#### Challenge:
Reproduce the entries from their first line up to and including the line with "struct('trim_47', boxes([(WX +". Leave out everything after it.

[3D scene scripts]
◆ ◆ ◆ ◆ ◆

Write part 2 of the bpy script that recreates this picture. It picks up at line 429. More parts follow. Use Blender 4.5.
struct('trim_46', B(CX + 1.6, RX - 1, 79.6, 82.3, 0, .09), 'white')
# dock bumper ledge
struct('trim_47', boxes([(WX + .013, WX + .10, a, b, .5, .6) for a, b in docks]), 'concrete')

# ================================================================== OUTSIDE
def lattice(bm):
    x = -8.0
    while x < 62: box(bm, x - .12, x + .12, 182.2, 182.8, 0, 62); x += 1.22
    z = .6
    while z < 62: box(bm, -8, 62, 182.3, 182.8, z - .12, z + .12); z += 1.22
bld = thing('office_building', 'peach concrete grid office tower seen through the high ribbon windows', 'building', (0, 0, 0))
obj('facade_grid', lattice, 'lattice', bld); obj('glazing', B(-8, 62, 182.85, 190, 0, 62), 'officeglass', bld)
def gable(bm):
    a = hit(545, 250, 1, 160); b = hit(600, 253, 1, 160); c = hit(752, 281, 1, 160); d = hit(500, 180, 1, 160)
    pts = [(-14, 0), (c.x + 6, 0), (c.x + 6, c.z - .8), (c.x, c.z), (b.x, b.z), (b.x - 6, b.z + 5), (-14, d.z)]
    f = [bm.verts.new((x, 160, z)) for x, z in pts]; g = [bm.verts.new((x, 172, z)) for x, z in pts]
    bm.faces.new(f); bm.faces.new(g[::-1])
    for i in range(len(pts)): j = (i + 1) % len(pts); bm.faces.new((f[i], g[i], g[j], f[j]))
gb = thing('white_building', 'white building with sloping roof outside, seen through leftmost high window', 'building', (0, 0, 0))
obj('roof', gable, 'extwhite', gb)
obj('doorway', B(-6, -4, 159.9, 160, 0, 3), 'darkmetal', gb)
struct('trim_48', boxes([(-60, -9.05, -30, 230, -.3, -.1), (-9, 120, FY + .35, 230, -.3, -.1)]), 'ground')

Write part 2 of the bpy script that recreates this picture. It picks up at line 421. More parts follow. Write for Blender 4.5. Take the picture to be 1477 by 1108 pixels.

◆ ◆ ◆ ◆ ◆

#### Result for this exercise:
Write part 2 of the bpy script that recreates this picture. It picks up at line 429. More parts follow. Use Blender 4.5.
struct('trim_46', B(CX + 1.6, RX - 1, 79.6, 82.3, 0, .09), 'white')
# dock bumper ledge
struct('trim_47', boxes([(WX + .013, WX + .10, a, b, .5, .6) for a, b in docks]), 'concrete')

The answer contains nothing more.